Extract all data as written.

-- BEGIN Recorded information --

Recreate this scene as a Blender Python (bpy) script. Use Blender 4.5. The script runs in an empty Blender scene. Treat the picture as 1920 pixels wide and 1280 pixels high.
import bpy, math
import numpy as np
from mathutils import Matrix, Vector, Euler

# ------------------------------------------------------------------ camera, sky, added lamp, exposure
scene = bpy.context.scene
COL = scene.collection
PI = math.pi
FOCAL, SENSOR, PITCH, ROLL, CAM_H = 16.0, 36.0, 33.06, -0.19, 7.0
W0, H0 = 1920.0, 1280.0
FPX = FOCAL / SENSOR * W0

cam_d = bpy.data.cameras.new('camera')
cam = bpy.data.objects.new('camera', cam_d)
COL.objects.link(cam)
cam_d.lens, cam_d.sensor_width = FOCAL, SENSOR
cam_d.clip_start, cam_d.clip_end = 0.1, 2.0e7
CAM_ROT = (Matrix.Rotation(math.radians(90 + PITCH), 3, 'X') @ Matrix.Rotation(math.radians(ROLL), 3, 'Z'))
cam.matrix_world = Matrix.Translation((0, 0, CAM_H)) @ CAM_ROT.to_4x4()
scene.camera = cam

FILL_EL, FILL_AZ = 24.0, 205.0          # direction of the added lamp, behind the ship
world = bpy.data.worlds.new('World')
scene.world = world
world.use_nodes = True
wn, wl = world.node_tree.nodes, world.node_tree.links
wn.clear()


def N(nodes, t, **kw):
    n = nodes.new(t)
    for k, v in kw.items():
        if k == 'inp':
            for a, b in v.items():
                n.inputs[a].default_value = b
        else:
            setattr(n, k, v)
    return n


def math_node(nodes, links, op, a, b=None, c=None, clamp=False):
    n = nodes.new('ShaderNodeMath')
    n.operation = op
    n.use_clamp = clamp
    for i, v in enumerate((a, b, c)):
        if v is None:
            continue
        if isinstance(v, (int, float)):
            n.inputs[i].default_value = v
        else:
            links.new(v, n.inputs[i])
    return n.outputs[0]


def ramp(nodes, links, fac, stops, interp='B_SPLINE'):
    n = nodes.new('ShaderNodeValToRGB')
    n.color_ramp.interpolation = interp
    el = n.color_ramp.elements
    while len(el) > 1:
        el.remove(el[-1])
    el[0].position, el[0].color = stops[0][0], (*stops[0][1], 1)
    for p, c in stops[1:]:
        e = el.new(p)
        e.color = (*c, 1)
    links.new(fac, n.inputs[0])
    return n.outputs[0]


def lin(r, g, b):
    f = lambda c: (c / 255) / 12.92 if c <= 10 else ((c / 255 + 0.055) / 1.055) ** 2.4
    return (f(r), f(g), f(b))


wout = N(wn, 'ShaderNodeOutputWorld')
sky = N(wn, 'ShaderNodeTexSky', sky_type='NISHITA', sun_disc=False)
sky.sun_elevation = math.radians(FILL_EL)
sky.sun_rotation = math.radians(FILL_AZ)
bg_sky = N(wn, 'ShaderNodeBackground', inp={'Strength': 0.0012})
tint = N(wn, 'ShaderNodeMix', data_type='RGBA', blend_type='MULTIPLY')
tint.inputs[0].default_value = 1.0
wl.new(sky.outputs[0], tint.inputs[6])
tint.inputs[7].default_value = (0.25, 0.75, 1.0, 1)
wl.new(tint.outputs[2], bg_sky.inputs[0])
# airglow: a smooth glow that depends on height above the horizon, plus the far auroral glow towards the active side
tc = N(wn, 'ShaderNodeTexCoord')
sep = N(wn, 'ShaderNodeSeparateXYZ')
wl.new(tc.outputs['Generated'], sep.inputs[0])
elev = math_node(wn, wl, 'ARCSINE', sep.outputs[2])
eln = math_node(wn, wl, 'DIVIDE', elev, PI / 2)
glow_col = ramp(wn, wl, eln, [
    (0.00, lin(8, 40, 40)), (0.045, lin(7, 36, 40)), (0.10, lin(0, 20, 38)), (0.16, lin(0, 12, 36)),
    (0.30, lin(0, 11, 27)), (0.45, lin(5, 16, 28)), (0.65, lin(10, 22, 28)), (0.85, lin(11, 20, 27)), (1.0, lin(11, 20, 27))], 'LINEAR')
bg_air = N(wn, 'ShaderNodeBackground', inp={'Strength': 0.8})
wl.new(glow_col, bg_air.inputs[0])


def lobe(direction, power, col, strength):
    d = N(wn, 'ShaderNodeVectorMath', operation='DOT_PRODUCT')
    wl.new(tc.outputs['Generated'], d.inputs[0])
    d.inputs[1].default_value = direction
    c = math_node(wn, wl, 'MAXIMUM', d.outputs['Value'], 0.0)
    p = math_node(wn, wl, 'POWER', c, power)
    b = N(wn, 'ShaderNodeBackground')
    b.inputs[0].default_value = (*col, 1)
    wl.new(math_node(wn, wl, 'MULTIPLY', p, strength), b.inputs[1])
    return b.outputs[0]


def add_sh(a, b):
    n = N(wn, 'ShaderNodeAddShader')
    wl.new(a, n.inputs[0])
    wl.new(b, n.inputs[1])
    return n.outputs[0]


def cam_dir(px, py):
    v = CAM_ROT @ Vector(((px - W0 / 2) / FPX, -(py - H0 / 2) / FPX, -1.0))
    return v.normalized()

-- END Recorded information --

▸ Result of the exercise
Recreate this scene as a Blender Python (bpy) script. Use Blender 4.5. The script runs in an empty Blender scene. Treat the picture as 1920 pixels wide and 1280 pixels high.
import bpy, math
import numpy as np
from mathutils import Matrix, Vector, Euler

# ------------------------------------------------------------------ camera, sky, added lamp, exposure
scene = bpy.context.scene
COL = scene.collection
PI = math.pi
FOCAL, SENSOR, PITCH, ROLL, CAM_H = 16.0, 36.0, 33.06, -0.19, 7.0
W0, H0 = 1920.0, 1280.0
FPX = FOCAL / SENSOR * W0

cam_d = bpy.data.cameras.new('camera')
cam = bpy.data.objects.new('camera', cam_d)
COL.objects.link(cam)
cam_d.lens, cam_d.sensor_width = FOCAL, SENSOR
cam_d.clip_start, cam_d.clip_end = 0.1, 2.0e7
CAM_ROT = (Matrix.Rotation(math.radians(90 + PITCH), 3, 'X') @ Matrix.Rotation(math.radians(ROLL), 3, 'Z'))
cam.matrix_world = Matrix.Translation((0, 0, CAM_H)) @ CAM_ROT.to_4x4()
scene.camera = cam

FILL_EL, FILL_AZ = 24.0, 205.0          # direction of the added lamp, behind the ship
world = bpy.data.worlds.new('World')
scene.world = world
world.use_nodes = True
wn, wl = world.node_tree.nodes, world.node_tree.links
wn.clear()


def N(nodes, t, **kw):
    n = nodes.new(t)
    for k, v in kw.items():
        if k == 'inp':
            for a, b in v.items():
                n.inputs[a].default_value = b
        else:
            setattr(n, k, v)
    return n


def math_node(nodes, links, op, a, b=None, c=None, clamp=False):
    n = nodes.new('ShaderNodeMath')
    n.operation = op
    n.use_clamp = clamp
    for i, v in enumerate((a, b, c)):
        if v is None:
            continue
        if isinstance(v, (int, float)):
            n.inputs[i].default_value = v
        else:
            links.new(v, n.inputs[i])
    return n.outputs[0]


def ramp(nodes, links, fac, stops, interp='B_SPLINE'):
    n = nodes.new('ShaderNodeValToRGB')
    n.color_ramp.interpolation = interp
    el = n.color_ramp.elements
    while len(el) > 1:
        el.remove(el[-1])
    el[0].position, el[0].color = stops[0][0], (*stops[0][1], 1)
    for p, c in stops[1:]:
        e = el.new(p)
        e.color = (*c, 1)
    links.new(fac, n.inputs[0])
    return n.outputs[0]


def lin(r, g, b):
    f = lambda c: (c / 255) / 12.92 if c <= 10 else ((c / 255 + 0.055) / 1.055) ** 2.4
    return (f(r), f(g), f(b))


wout = N(wn, 'ShaderNodeOutputWorld')
sky = N(wn, 'ShaderNodeTexSky', sky_type='NISHITA', sun_disc=False)
sky.sun_elevation = math.radians(FILL_EL)
sky.sun_rotation = math.radians(FILL_AZ)
bg_sky = N(wn, 'ShaderNodeBackground', inp={'Strength': 0.0012})
tint = N(wn, 'ShaderNodeMix', data_type='RGBA', blend_type='MULTIPLY')
tint.inputs[0].default_value = 1.0
wl.new(sky.outputs[0], tint.inputs[6])
tint.inputs[7].default_value = (0.25, 0.75, 1.0, 1)
wl.new(tint.outputs[2], bg_sky.inputs[0])
# airglow: a smooth glow that depends on height above the horizon, plus the far auroral glow towards the active side
tc = N(wn, 'ShaderNodeTexCoord')
sep = N(wn, 'ShaderNodeSeparateXYZ')
wl.new(tc.outputs['Generated'], sep.inputs[0])
elev = math_node(wn, wl, 'ARCSINE', sep.outputs[2])
eln = math_node(wn, wl, 'DIVIDE', elev, PI / 2)
glow_col = ramp(wn, wl, eln, [
    (0.00, lin(8, 40, 40)), (0.045, lin(7, 36, 40)), (0.10, lin(0, 20, 38)), (0.16, lin(0, 12, 36)),
    (0.30, lin(0, 11, 27)), (0.45, lin(5, 16, 28)), (0.65, lin(10, 22, 28)), (0.85, lin(11, 20, 27)), (1.0, lin(11, 20, 27))], 'LINEAR')
bg_air = N(wn, 'ShaderNodeBackground', inp={'Strength': 0.8})
wl.new(glow_col, bg_air.inputs[0])


def lobe(direction, power, col, strength):
    d = N(wn, 'ShaderNodeVectorMath', operation='DOT_PRODUCT')
    wl.new(tc.outputs['Generated'], d.inputs[0])
    d.inputs[1].default_value = direction
    c = math_node(wn, wl, 'MAXIMUM', d.outputs['Value'], 0.0)
    p = math_node(wn, wl, 'POWER', c, power)
    b = N(wn, 'ShaderNodeBackground')
    b.inputs[0].default_value = (*col, 1)
    wl.new(math_node(wn, wl, 'MULTIPLY', p, strength), b.inputs[1])
    return b.outputs[0]


def add_sh(a, b):
    n = N(wn, 'ShaderNodeAddShader')
    wl.new(a, n.inputs[0])
    wl.new(b, n.inputs[1])
    return n.outputs[0]


def cam_dir(px, py):
    v = CAM_ROT @ Vector(((px - W0 / 2) / FPX, -(py - H0 / 2) / FPX, -1.0))
    return v.normalized()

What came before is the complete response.